(WRITTEN EXERCISE):
Extract each line containing the string "scene".

━━━ DATASET SECTION

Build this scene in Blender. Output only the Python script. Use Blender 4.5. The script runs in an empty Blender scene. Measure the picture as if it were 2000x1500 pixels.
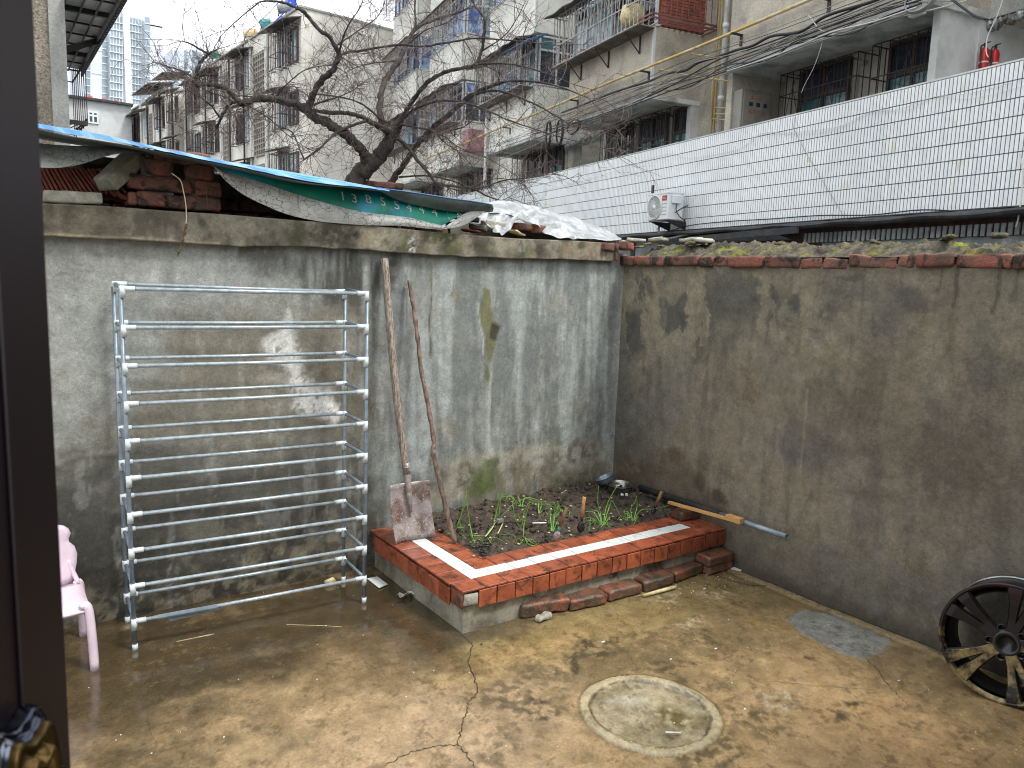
import bpy, bmesh, math, random
import numpy as np
from mathutils import Vector, Matrix, noise as mnoise
rad = math.radians
S = bpy.context.scene
C = S.collection
random.seed(7)
# ------------------------------------------------------------------ camera
FPX, YAW, PITCH, ROLL, HCAM = 1480.0, rad(35.25), rad(7.87), rad(1.965), 1.6
Fv = np.array([math.sin(YAW)*math.cos(PITCH), math.cos(YAW)*math.cos(PITCH), -math.sin(PITCH)])
_R = np.array([math.cos(YAW), -math.sin(YAW), 0.0]); _U = np.cross(_R, Fv)
Rv = _R*math.cos(ROLL)+_U*math.sin(ROLL); Uv = -_R*math.sin(ROLL)+_U*math.cos(ROLL)
CAM = np.array([0, 0, HCAM])
cd = bpy.data.cameras.new('camera'); cam = bpy.data.objects.new('camera', cd); C.objects.link(cam)
cam.matrix_world = Matrix(((Rv[0], Uv[0], -Fv[0], 0), (Rv[1], Uv[1], -Fv[1], 0), (Rv[2], Uv[2], -Fv[2], HCAM), (0, 0, 0, 1)))
cd.sensor_width = 36; cd.lens = FPX/2000*36; cd.clip_start = 0.05; cd.clip_end = 900
cd.dof.use_dof = True; cd.dof.focus_distance = 4.5; cd.dof.aperture_fstop = 8.5
S.camera = cam
# ------------------------------------------------------------------ light
W = bpy.data.worlds.new('World'); S.world = W; W.use_nodes = True
wt = W.node_tree; wt.nodes.clear()
sky = wt.nodes.new('ShaderNodeTexSky'); sky.sky_type = 'NISHITA'; sky.sun_disc = False
SUN_EL, SUN_AZ = rad(58), rad(150)      # azimuth clockwise from +Y
sky.sun_elevation = SUN_EL; sky.sun_rotation = SUN_AZ; sky.air_density = 1.5; sky.dust_density = 4
hs = wt.nodes.new('ShaderNodeHueSaturation'); hs.inputs['Saturation'].default_value = 0.5
tc = wt.nodes.new('ShaderNodeTexCoord'); cn = wt.nodes.new('ShaderNodeTexNoise')
cn.inputs['Scale'].default_value = 2.2; cn.inputs['Detail'].default_value = 5
cr_ = wt.nodes.new('ShaderNodeMapRange'); cr_.inputs[1].default_value = .3; cr_.inputs[2].default_value = .75
cr_.inputs[3].default_value = .72; cr_.inputs[4].default_value = 1.0
mx = wt.nodes.new('ShaderNodeMix'); mx.data_type = 'RGBA'
mx.inputs[7].default_value = (8.4, 8.7, 9.1, 1)
bg = wt.nodes.new('ShaderNodeBackground'); bg.inputs[1].default_value = 0.12
wo = wt.nodes.new('ShaderNodeOutputWorld')
L = wt.links.new
L(sky.outputs[0], hs.inputs['Color']); L(tc.outputs['Generated'], cn.inputs['Vector']); L(cn.outputs[0], cr_.inputs[0])
L(cr_.outputs[0], mx.inputs[0]); L(hs.outputs[0], mx.inputs[6]); L(mx.outputs[2], bg.inputs[0]); L(bg.outputs[0], wo.inputs[0])
sd = bpy.data.lights.new('sun', 'SUN'); so = bpy.data.objects.new('sun', sd); C.objects.link(so)
sd.energy = 1.5; sd.angle = rad(12); sd.color = (1, .97, .92)
sv = Vector((math.sin(SUN_AZ)*math.cos(SUN_EL), math.cos(SUN_AZ)*math.cos(SUN_EL), math.sin(SUN_EL)))
so.rotation_euler = sv.to_track_quat('Z', 'Y').to_euler()
V = S.view_settings; V.view_transform = 'Standard'; V.look = 'None'; V.gamma = 1; V.exposure = 1.0
V.use_curve_mapping = False
S.render.engine = 'CYCLES'; S.cycles.max_bounces = 6; S.cycles.diffuse_bounces = 3; S.cycles.filter_width = 1.05
# ------------------------------------------------------------------ where a pixel of the 2000x1500 photograph meets a real plane
def ray(x, y): return Fv+(x-1000)/FPX*Rv-(y-750)/FPX*Uv
def onZ(x, y, z=0.0): d = ray(x, y); return CAM+d*((z-HCAM)/d[2])
def onY(x, y, Y): d = ray(x, y); return CAM+d*(Y/d[1])
def onX(x, y, X): d = ray(x, y); return CAM+d*(X/d[0])
def onP(x, y, P, n): d = ray(x, y); return CAM+d*(((P-CAM)@n)/(d@n))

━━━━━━

(CORRECT RESPONSE):
Build this scene in Blender. Output only the Python script. Use Blender 4.5. The script runs in an empty Blender scene. Measure the picture as if it were 2000x1500 pixels.
S = bpy.context.scene